I will also be using some the of the 7 tips…. I am forwarding this to my team right now!
Thanks Rosanne. It’s wonderful to be of service. It’s exciting to be reminded that simple things can have a big impact. I wish you well with your team.
I agree 100% with all that was posted. I found that I had the greatest success when I delegated to others – got more done myself and developed people in the process. There were times when I was not allowed to pick my own team, or remove unproductive team members, and my ability to delegate was adversely impacted by incompetence or laziness. Delegation is a great supervisory and leadership tool!
Thanks Dale. Your insight about connecting delegation and development is brilliant. One important aspect to this is delegating to people who have aspiration. Cheeers
As with most important things, the hard part is actually using time effectively, and maintaining that discipline in the face of all the forces and corrosives that kept us from doing it in the first place. We’ve all heard this all before; thanks for the reminder, Dan.
Individually, it’s hard enough. But every organization I’ve ever worked in has a systemic issue, though. They focus on resource utilization–keeping people busy so they don’t leave money on the table–over how quickly they deliver value to those they serve–customers, constituents, what have you. Search “The Resource Utilization Trap” to see a 6-minute example.

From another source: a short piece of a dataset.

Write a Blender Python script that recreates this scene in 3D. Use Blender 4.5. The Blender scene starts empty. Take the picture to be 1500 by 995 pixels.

The result is that half the work that the individuals do better, through better personal time management, is work that only needs to be done because the organization is trying to do too much at once. The best thing leaders can do for time management, IMO, is help their teams “Eliminate.” “How might we meet this customer way differenömtly–often more quickly–so this report / meeting / follow-up is no longer needed at all? I’m learning a lot from “This Is Lean” by Modig and Ahlström.